Önemli olan Hristofyas’ın, uzun yıllar bir varsayım veya söylenti olarak kabul gören ama hiçbir zaman taraflarca teyit edilmeyen veya doğrulanmayan, AKEL ile CTP liderlerinin basının, partililerin ve vatandaşların ve belki de dönemin Türkiye Hükümetinin de bilgisi dışında gözden, uzak bir yerde toplanıp Kıbrıs konusunun çözümü ile ilgili bir takım temel parametreleri saptadıklarını ve bu konuda da bir anlaşma imzaladıklarını inkâr etmemesi ve resmen dile getirmesi.
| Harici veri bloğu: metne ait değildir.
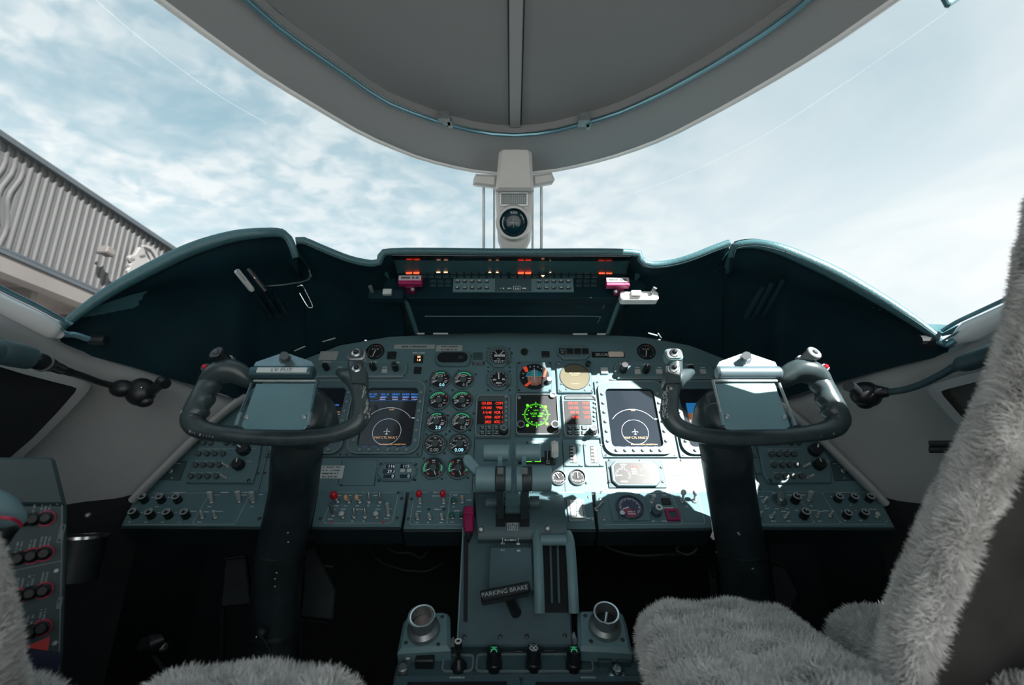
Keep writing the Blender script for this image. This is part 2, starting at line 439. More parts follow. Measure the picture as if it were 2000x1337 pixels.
    def build(s, name, m, parent=None, angle=35, world=False, kind=None):
        if parent is None:
            a = np.array(s.v); base = Vector(((a[:, 0].min() + a[:, 0].max()) / 2, (a[:, 1].min() + a[:, 1].max()) / 2, a[:, 2].min()))
            s.v = [(x - base.x, y - base.y, z - base.z) for x, y, z in s.v]
        o = bpy.data.objects.new(name, s.mesh(name, m, angle)); COL.objects.link(o)
        if parent is None: o.location = base
        else:
            par = parent.e if isinstance(parent, T) else parent
            o.parent = par
            if world: o.matrix_parent_inverse = WORLD[par.name].inverted()
        if kind is None and name in STUFF_NAMES: kind = 'stuff'
        if kind: o['kind'] = kind
        return o
WORLD = {}
STUFF_NAMES = {'printed_legend', 'key_print', 'button_print', 'lens_glint', 'cover_screw', 'scale_marks', 'printed_lines', 'dial_marks', 'sheet_seam', 'soft_key_labels', 'blue_text', 'violet_text', 'white_text'}
def tag(o, label, cat, group=None, kind=None):
    o['label'] = label
    if cat: o['category'] = cat
    if group: o['group'] = group
    if kind: o['kind'] = kind
    return o
def structure(o, label=None):
    o['kind'] = 'structure'
    if label: o['label'] = label
    return o
class T:
    """a thing: an Empty at the thing's base, placed on a frame; parts are built in its own axes (x right, y up the face, z out of it)"""
    def __init__(s, name, label, cat, fr, px, py, group=None, kind=None, off=0.0):
        s.fr = fr; s.a, s.b, s.d = fr.hit(px, py); s.k = s.d / F; s.off = off
        s.e = bpy.data.objects.new(name, None); s.e.empty_display_size = 0.02; COL.objects.link(s.e)
        m = fr.mat(s.a, s.b, off); s.e.matrix_world = m; WORLD[s.e.name] = m
        if kind == 'structure': structure(s.e, label)
        else: tag(s.e, label, cat, group)
    def L(s, px, py, z=0.0):
        a, b, _ = s.fr.hit(px, py, z); return a - s.a, b - s.b
    def rect(s, x0, y0, x1, y1, z=0.0):
        # centre and size of a pixel box, on this face
        cx, cy = (x0 + x1) / 2, (y0 + y1) / 2
        l, _ = s.L(x0, cy, z); r, _ = s.L(x1, cy, z); _, b = s.L(cx, y1, z); _, t = s.L(cx, y0, z)
        return (l + r) / 2, (b + t) / 2, r - l, t - b
    def W(s, name, label=None): pass
def wthing(name, label, cat, base, group=None, kind=None):
    e = bpy.data.objects.new(name, None); e.empty_display_size = 0.05; COL.objects.link(e)
    m = Matrix.Translation(Vector(base)); e.matrix_world = m; WORLD[e.name] = m
    if kind == 'structure': structure(e, label)
    else: tag(e, label, cat, group)
    return e
def copies(o, places, parent=None):
    # further pieces sharing one mesh; places are local (x, y, z) or (x, y, z, rotz)
    out = []
    for p in places:
        c = o.copy(); COL.objects.link(c); c.location = p[:3]
        if len(p) > 3: c.rotation_euler = (0, 0, p[3])
        out.append(c)
    return out
def inst(name, mb, m, parent, places, angle=35):
    # alike pieces: one mesh, one object each
    me = mb.mesh(name, m, angle); par = parent.e if isinstance(parent, T) else parent; out = []
    for p in places:
        o = bpy.data.objects.new(name, me); COL.objects.link(o); o.parent = par; o.location = p[:3]
        if len(p) > 3: o.rotation_euler = (0, 0, p[3])
        out.append(o)
    return out
# ================================================================== the setting
# ---- ground and hangar outside
m = MB(); m.grid([[(-200, -200, -1.1), (200, -200, -1.1)], [(-200, 200, -1.1), (200, 200, -1.1)]])
structure(m.build('ground', 'tarmac'), 'pale concrete apron around the aircraft')

def hangar():
    X = -14.0
    e = wthing('hangar', 'grey ribbed metal hangar seen through the left windscreen', 'building', (X - 6, 20, -1.1))
    z1, z0 = CZ + 8.85, CZ + 5.90
    y0, y1 = 4.0, 30.0
    m = MB(); m.box(X - 0.25, (y0 + y1) / 2, (z0 + z1) / 2, 0.3, y1 - y0, z1 - z0); m.build('backing_wall', 'cladding', e, world=True)
    # vertical cladding ribs, one object each
    pitch = 0.25; n = int((y1 - y0) / pitch)
    h = z1 - z0
    def rib(wob):
        q = MB(); K = 12; rows = []
        for i in range(K + 1):
            t = i / K; dy = wob * math.sin(t * 9) * math.sin(math.pi * t) * 0.12
            rows.append([(0.0, -.125 + dy, t * h), (0.015, -.10 + dy, t * h), (0.015, .02 + dy, t * h), (0.075, .05 + dy, t * h), (0.075, .095 + dy, t * h), (0.0, .125 + dy, t * h)])
        q.grid(rows); return q
    for sh, me in enumerate((rib(0.0).mesh('cladding_rib', 'cladding_rib', 50), rib(1.0).mesh('cladding_rib', 'cladding_rib', 50))):
        for i in range(n):
            y = y0 + (i + .5) * pitch
            wob = 1 if 10.6 < y < 12.3 else 0
            if wob != sh: continue
            o = bpy.data.objects.new('cladding_rib', me); COL.objects.link(o); o.parent = e
            o.matrix_parent_inverse = WORLD[e.name].inverted(); o.location = (X - 0.1, y, z0)
    m = MB(); m.box(X + .0, (y0 + y1) / 2, z1 + .06, .26, y1 - y0, .16); m.build('roof_trim', 'roof_trim', e, world=True)
    m = MB(); m.box(X + .05, (y0 + y1) / 2, z0 - .10, .42, y1 - y0, .16); m.box(X + .22, (y0 + y1) / 2, z0 - .03, .1, y1 - y0, .06); m.build('lower_trim', 'roof_trim', e, world=True)
    m = MB(); m.box(X - .05, (y0 + y1) / 2, z0 - .42, .5, y1 - y0, .46); m.build('door_header_beam', 'hangar_beam', e, world=True)
    m = MB(); m.box(X - 5, (y0 + y1) / 2, z0 - .30, 9, y1 - y0, .1); m.build('soffit', 'hangar_soffit', e, world=True)
    m = MB(); m.box(X - 9.5, (y0 + y1) / 2, (z0 - 1.1) / 2, .2, y1 - y0, z0 + 1.1 - .6); m.build('back_wall', 'hangar_dark', e, world=True)
    m = MB(); m.box(X - 4.9, y1, (z0 - 1.1) / 2, 9.2, .2, z0 + 1.1 - .6); m.build('end_wall', 'hangar_dark', e, world=True)
    for i in range(9):
        y = 6 + i * 2.6; q = MB(); q.box(X - 4.4, y, z0 - .75, 8, .18, .5)
        q.tube([(X - .4, y, z0 - 1.0), (X - 2.2, y, z0 - 1.75), (X - 8, y, z0 - 2.1)], .09, 6); q.build('roof_truss', 'hangar_beam', e, world=True)
    for i in range(3):
        q = MB(); q.box(X - 1.4 - i * 2.2, (y0 + y1) / 2, z0 - 1.05 - i * .18, .3, y1 - y0, .16); q.build('purlin', 'hangar_soffit', e, world=True)
hangar()

def on_x(px, py, X):
    r = ray(px, py); return CAM + r * (X / r.x)
def floodlight():
    c = on_x(196, 489, -13.75)
    e = wthing('floodlight', 'small grey floodlight jutting from the hangar cladding', 'light', c)
    m = MB(); m.box(c.x + .02, c.y, c.z - .08, .25, .08, .06); m.build('arm', 'roof_trim', e, world=True)
    m = MB(); m.prism([(-.30, -.22), (.30, -.22), (.36, .05), (.22, .2), (-.24, .2)], -.28, .28, .05)
    m.xform(lambda v: c + Vector((.22 + v.z * .5, v.x * .6, v.y * .55))); m.build('housing', 'hangar_beam', e, world=True)
    m = MB(); m.box(c.x + .22, c.y, c.z - .14, .28, .34, .04); m.build('lens', 'hangar_dark', e, world=True)
floodlight()
def lion():
    # white relief sign of a lion's head in profile, mounted on the cladding
    X = -13.82
    def q(px, py):
        v = on_x(px, py, X); return (v.y, v.z)
    o = q(280, 520)
    def rel(pts): return [(a[0] - o[0], a[1] - o[1]) for a in (q(*p) for p in pts)]
    e = wthing('wall_emblem', 'white relief lion head emblem on the hangar wall', 'sign', (X, o[0], CZ + 5.9))
    def plate(name, pts, t0, t1, mt='sign_white'):
        m = MB(); m.prism(rel(pts), t0, t1, .02); m.xform(lambda v: Vector((X + v.z, o[0] + v.x, o[1] + v.y))); return m.build(name, mt, e, world=True)
    plate('face', [(246, 503), (249, 499), (258, 497), (263, 489), (268, 482), (272, 484), (276, 492), (282, 505), (284, 520), (280, 545), (262, 545), (246, 540), (243, 528), (248, 522), (247, 517), (252, 513), (247, 508)], 0, .12)
    plate('mane', [(272, 480), (280, 478), (290, 480), (299, 486), (305, 496), (309, 508), (306, 530), (290, 545), (281, 545), (285, 520), (284, 504)], 0, .07)
    for k, pts in enumerate(([(276, 482), (288, 483), (299, 494), (303, 508), (299, 508), (294, 497), (286, 487)], [(279, 490), (287, 494), (292, 505), (292, 520), (288, 520), (287, 505)], [(281, 503), (285, 508), (285, 530), (282, 530)])):
        plate('mane_lock', pts, .05, .16)
    plate('brow', [(265, 499), (276, 496), (278, 500), (268, 503)], .1, .15, 'cladding_rib')
    plate('muzzle_shadow', [(247, 504), (255, 502), (257, 506), (250, 509)], .1, .15, 'hangar_beam')
lion()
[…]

Bu anlaşmanın ne vakit yapıldığının, hazırlık ve çalışma döneminin ne kadar sürdüğünün, toplantıya kimlerin katıldığının, içeriğinde nelerin olduğunun, olası bir çözümde Kıbrıslı Türklerin haklarının neler olduğunun ve de bu anlaşmayı kimlerin imzaladığının açıklanması gerekmektedir.
Hristofyas belki de iç tribünlere oynamak için bu sözleri söylemiştir.
Belki de dün seçilen Rum Temsilciler Meclisi Başkanlığına kendilerinin desteklediği adayın seçilebilmesi için gerek Yeşillerin (Ekologların) bir oyunu gerekse de DIKO içindeki ayrılıkçı Kulias’ın oyunu alabilmek için söylemiştir veya da Meclis Başkanlığı seçiminden sonra ufukta hayal meyal gözükmeye başlayan Şubat 2013’de yapılacak Cumhurbaşkanlığı seçimlerinde daha şimdiden tehlikeye girmiş olan koltuğunu kurtarmak için söylemiştir, ama söylemiştir.
“Yaydan çıkan ok ile ağızdan çıkan söz artık sahibinin değildir” atasözüne uygun olarak bu açıklama bir daha geri alınamayacak şekilde tarihin kayıtlarına düşmüştür.
Yapılması gereken bir tek davranış kalmıştır artık.
O da bu anlaşmanın içeriğinin ne olduğu ve halka rağmen niye böylesi bir anlaşma yapıldığının gerekçelerinin açıklanmasıdır.